Nicolas Poussin représente ici un passage célèbre de l'Évangile selon saint Matthieu au cours duquel le roi Hérode ayant appris par les Mages la naissance à Bethléem du « roi des Juifs », ordonne la mise à mort de tous les enfants de la ville de moins de deux ans. Joseph est averti en songe par un ange qu’il doit fuir en Égypte avec l’enfant et sa mère pour échapper au massacre.
L’artiste élabore sa composition autour d’une diagonale délimitant à gauche l’espace sacré (céleste) et à droite l’espace profane (terrestre).
Au centre, la Sainte Famille chemine dans un paysage de la campagne romaine, guidée par un ange. Chaque regard désigne une direction ou un dialogue particulier : Joseph questionne l’ange, Marie se retourne symbolisant la nostalgie du passé, l’âne avance dans l’ombre vers l’avenir incertain, alors que Jésus, au centre de la composition interpelle le spectateur. Les diagonales du tableau convergent vers le geste protecteur de la Vierge, soulignant ainsi que la fuite en Égypte constitue l’une des sept Douleurs éprouvées par Marie, annonciatrice de la Passion du Christ.
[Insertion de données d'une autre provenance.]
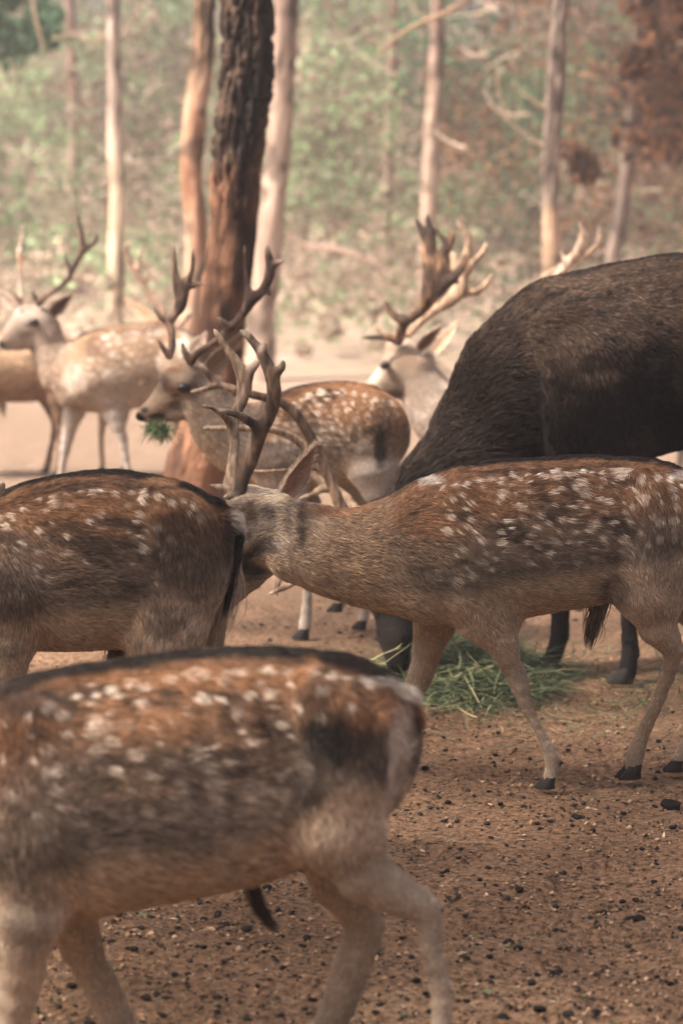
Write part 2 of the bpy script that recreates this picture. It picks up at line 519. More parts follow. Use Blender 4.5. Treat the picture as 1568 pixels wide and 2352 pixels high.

Installé définitivement à Rome depuis 1642, Poussin puise son inspiration dans les vestiges antiques, les œuvres de la Renaissance, tout autant que dans les modèles classiques contemporains d’Annibal Carrache. Ainsi, la figure de la Vierge qui se retourne dérive sans doute d’un bas-relief romain, l'attitude de l’ange et la pose du voyageur couché s'inspirent de fresques et de gravures de Raphaël, le portique à l’arrière et l’arbre courbé sont tirés d’une mosaïque antique.
L'œuvre fut commandée à l’artiste en 1657 par le soyeux lyonnais Jacques Sérisier, installé à Paris. Âgé de 63 ans, Poussin est alors l’une des grandes figures de la peinture européenne et l’initiateur du classicisme français. L'artiste-philosophe livre ici l’un de ses tableaux les plus énigmatiques, dans lequel transparait sa réflexion universelle et intemporelle sur l’exil.